August 16.—Last night when we returned to our beds the snow was still falling: but we took it for granted that it could not continue into a third day, and, therefore, ordered breakfast for 4.40 this morning. True to time were we, and so was the breakfast. Nor were we disappointed in our anticipation of the weather. It had arranged itself favourably. Snow must have ceased to fall for some hours, for it was beginning to disappear from the valley bottom; nor was the cloud canopy either low down, or quite unbroken. With the expectation, then, that the day would be equal to our wishes, at 5 A.M. we were off. As to that indispensable part of the ceremony of taking leave—the bill—on so promising a morning I was not sorry, perhaps I was rather pleased, that the good man should find in it a reason for looking back with satisfaction to our visit, and with hope that it might be repeated. In respect of his bill the most attentive of Grison landlords, even one who on fête-days has his thoughts turned towards Paradise, and is desirous of helping others to take the right road to it, is likely to prove only a Grison man, or simply only a man. Francs here are very precious, and the opportunities for making them are very limited: we will, therefore, condone our friend’s inability to withhold himself from turning his opportunity to the best account. As we were leaving the house, good nature, or, perhaps, conscience, prompted him to follow us into the road with a black bottle and two little glasses from the table on the left side of the hall. The morning was cold, and we ought to take something to fortify us against the cold. We declined on the ground that we had just breakfasted. Would we then fill our flasks? We should feel the want of something strong in crossing the mountain. This offer Christian in part accepted; and having again shaken hands, we went straight across the sloppy meadow, and began the ascent of the eastern mountain.
The first stage up to the forest was almost as sloppy as the valley bottom. The path through the forest was better. Above the forest the snow was dry. At 6 o’clock we had reached Trepalle, a scattered hamlet with a church. Nobody was stirring. Immediately beyond Trepalle is a little valley, but as it is very much higher than that of Livigno, it was completely buried in snow. So was every mountain side, and top within our range of vision all round. It was a polar scene. It gave us also a good idea of what these valleys and mountains must be in winter to the eye. What strikes one who comes on such a scene in summer is that the distinctions of colour are gone: the bright green prairie, the sunburnt houses, the dark green forest, the foamy silver stream, the brown green alpine pastures, the gray, or still darker crags, are now all alike. There is a grandeur in this, but a diminution of interest. You soon tire of it; but of the colour-varied scene you never tire. A little further on we came on a large flock of Bergamesque, Roman-nosed sheep, attended by a tall, shaggy-headed shepherd in a sheepskin cloak. Months it seemed must have passed since he last washed his face, or combed his hair, or beard. His flock were bleating piteously, being pinched by the cold and their empty stomachs, for since the ground had been buried, which up here must have been at an early hour yesterday, they could have had nothing to eat. He seemed to have some difficulty in preventing them from straying; his object being to keep them on the side of the hill on which the sun would first melt the snow. Some way beyond the shepherd and his flock, as we were nearing the top of the second range, where the new snow was in places two or three feet deep, we lost our buried path, and were some little time before we recovered it: but this was a matter of no consequence as we could not miss the right direction. Just on the top of this ridge we came on a black lake, with a black shaly margin; all the blacker because everything else was white.
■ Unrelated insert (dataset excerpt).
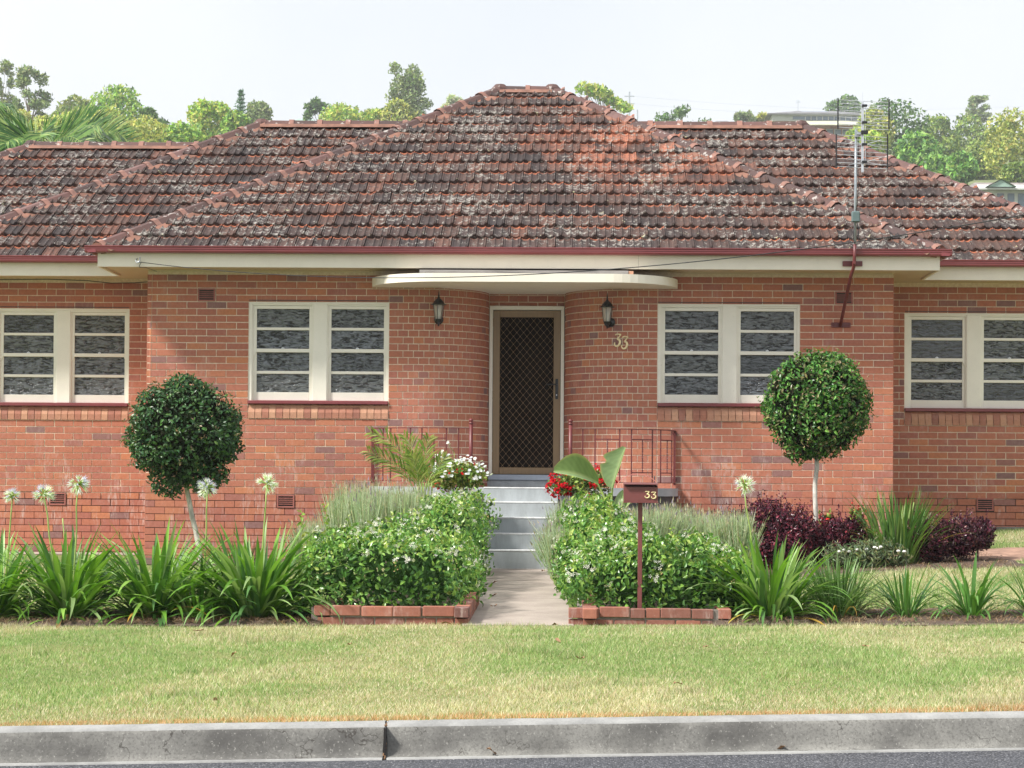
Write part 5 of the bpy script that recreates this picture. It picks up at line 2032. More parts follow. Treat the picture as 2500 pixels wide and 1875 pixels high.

From this point it was all down hill to the valley that would take us to Bormio. As soon as we could command the valley a strange sight opened on our view. The main valley, its ramifications, and the spurs of mountains protruded into it, were, at the distance from which we saw them, and with at the time no sunshine to light them up, of a dark, almost black aspect, for green hardly showed at all in their colouring. This blackness was in the valley bottoms, and about half-way up the mountain sides. At that height the snow began; and it began at an uniform height on all the mountains bounding the valley, and projecting into it. The snow line was as true, as if it had been set out by human hand. The upper part of the mountains, down to about half their height, was with perfect regularity uniformly white; the lower half as uniformly black. The division between the two colours had been made quite fairly, and the line had been drawn quite truly. We soon reached Foscagno, from which the Pass takes its name. Foscagno was just on the line where to-day the snow ceased. Semogo came next, still on the mountain side. Isolaccia was the first town in the valley. Then Pedenosso. After that Torripiano and Premadio. The number and size of the churches might alone have shown us that we were in Italy. By the time we had reached the valley the sun was shining brightly, and down in the bottom, though it is wide and airy, we felt midsummer heat. At Premadio we saw just the tip of the Ortler, peering over the intervening ranges, and looking like a snow châlet perched on the summit of the highest of them. At 11 o’clock, not having had any delays or halts, we reached the hotel of the New Baths of Bormio.